La blessure n’est pas liée à l’injustice de cette étiquette. En devenant écrivain et célèbre, Camus n’a pas simplement vengé son enfance de pauvre, sa mère qui faisait des ménages et se taisait obstinément, il les a également trahis, en un sens. Car cette figure maternelle, mutique parce que sans moyens d’aucune sorte – sans mots comme sans argent –, Camus l’avait toujours liée à ce sentiment de la séparation, qui court en filigrane dans la thématique de l’exil, de l’étranger, de la vie même, ainsi que la fin de La Peste l’exprime. La mission que Camus s’était donnée, celle de témoigner, consistait à rompre ce silence, avec la conviction que la parole répare, fait cesser l’indifférence.
Une crise profonde, vitale
Or c’est là, précisément, que tout se met pour lui à vaciller. En devenant écrivain – celui qui dit ce qui est, qui le formule au plus juste –, Camus « beau parleur » devient aussi traître, et « bourgeois », non pas d’un point de vue simplement social, mais en raison de son projet le plus fondamental. Du coup, la culpabilité d’avoir réussi s’empare de lui, qui n’est pas liée au succès mondain mais bien à son travail, son écriture, son engagement. Voilà pourquoi la crise est profonde, vitale, et pourquoi Camus en vient à se « faire la guerre ».
Au terme de cette lutte radicale contre soi-même, sa renaissance-reconstruction le conduit à penser que la parole répare mais aussi sépare, que le silence n’est pas seulement indifférence mais également amour, qu’il est possible d’écrire non plus pour rompre ce silence mais pour le parfaire. Autrement dit, il aura fallu ce chemin, cette crise, ce long détour et ce déclic politique pour que Camus se réconcilie avec sa mère, sa pauvreté et son mutisme. Toutefois, qu’on ne se méprenne pas : ce travail de Paul Audi n’est pas l’interprétation philosophico-psychanalytique d’un conflit intime.

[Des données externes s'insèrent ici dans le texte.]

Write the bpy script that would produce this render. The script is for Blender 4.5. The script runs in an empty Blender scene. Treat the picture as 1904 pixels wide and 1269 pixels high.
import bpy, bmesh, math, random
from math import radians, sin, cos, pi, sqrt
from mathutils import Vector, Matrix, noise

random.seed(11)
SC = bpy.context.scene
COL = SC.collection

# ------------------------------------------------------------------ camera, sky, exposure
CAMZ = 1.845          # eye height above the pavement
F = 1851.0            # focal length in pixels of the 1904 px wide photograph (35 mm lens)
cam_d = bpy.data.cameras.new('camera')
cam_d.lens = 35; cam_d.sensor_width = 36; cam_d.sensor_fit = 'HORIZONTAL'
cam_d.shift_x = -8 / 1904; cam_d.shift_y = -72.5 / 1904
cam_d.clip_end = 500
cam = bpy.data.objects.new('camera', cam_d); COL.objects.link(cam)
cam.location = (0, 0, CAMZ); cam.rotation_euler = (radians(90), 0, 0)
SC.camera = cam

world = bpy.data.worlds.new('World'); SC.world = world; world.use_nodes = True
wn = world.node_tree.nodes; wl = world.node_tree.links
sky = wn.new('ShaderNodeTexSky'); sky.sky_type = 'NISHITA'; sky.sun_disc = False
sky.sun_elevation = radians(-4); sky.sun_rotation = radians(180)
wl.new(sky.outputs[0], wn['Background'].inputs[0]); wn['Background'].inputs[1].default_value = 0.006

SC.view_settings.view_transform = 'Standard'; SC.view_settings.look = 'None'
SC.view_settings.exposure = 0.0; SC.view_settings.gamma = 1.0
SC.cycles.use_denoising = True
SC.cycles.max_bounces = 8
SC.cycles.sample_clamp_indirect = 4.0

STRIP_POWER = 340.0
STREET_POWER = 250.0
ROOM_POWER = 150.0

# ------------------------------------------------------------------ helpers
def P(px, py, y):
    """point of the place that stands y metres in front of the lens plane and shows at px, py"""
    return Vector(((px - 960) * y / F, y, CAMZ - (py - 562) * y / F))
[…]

Au contraire, si le philosophe scrute ainsi l’itinéraire de Camus, c’est pour mieux creuser une difficile question : les relations entre justice et jugements. Car la modalité constante des rapports humains, ce sont les jugements que les uns portent sur les autres, qui enferment et qui tuent. L’enfer, ce n’est pas les autres, mais leurs jugements. « Imaginez des cartes de visite : Dupont, philosophe froussard ou propriétaire chrétien, ou humaniste adultère, on a ce choix vraiment. Mais ce serait l’enfer ! » (La Chute). Comment faire pour que l’humanité devienne capable de coexistence, voire de solidarité, sans recourir sans cesse aux catégories du tribunal ? Que serait une justice sans jugement ? En 1947, Artaud enregistrait Pour en finir avec le jugement de Dieu. Camus se demande comment en finir avec celui des hommes. La question le taraude, mais son ampleur inévitablement le déborde.
C’est pourquoi, sans quitter Camus de vue, la seconde moitié du livre de Paul Audi entame, sous la forme d’un dialogue, une exploration de ce vaste problème, en convoquant tour à tour Lacan, Nietzsche, Günther Anders et d’autres. Cette réflexion de fond sur l’éthique et la place du jugement dans les relations humaines est aussi exigeante que passionnante. À partir de Camus, mais au-delà de lui, comme il l’a fait à partir de Rousseau, de Nietzsche, de Gary, et au-delà d’eux, Paul Audi poursuit l’élaboration d’une pensée qui figure sans conteste parmi les plus originales de notre époque.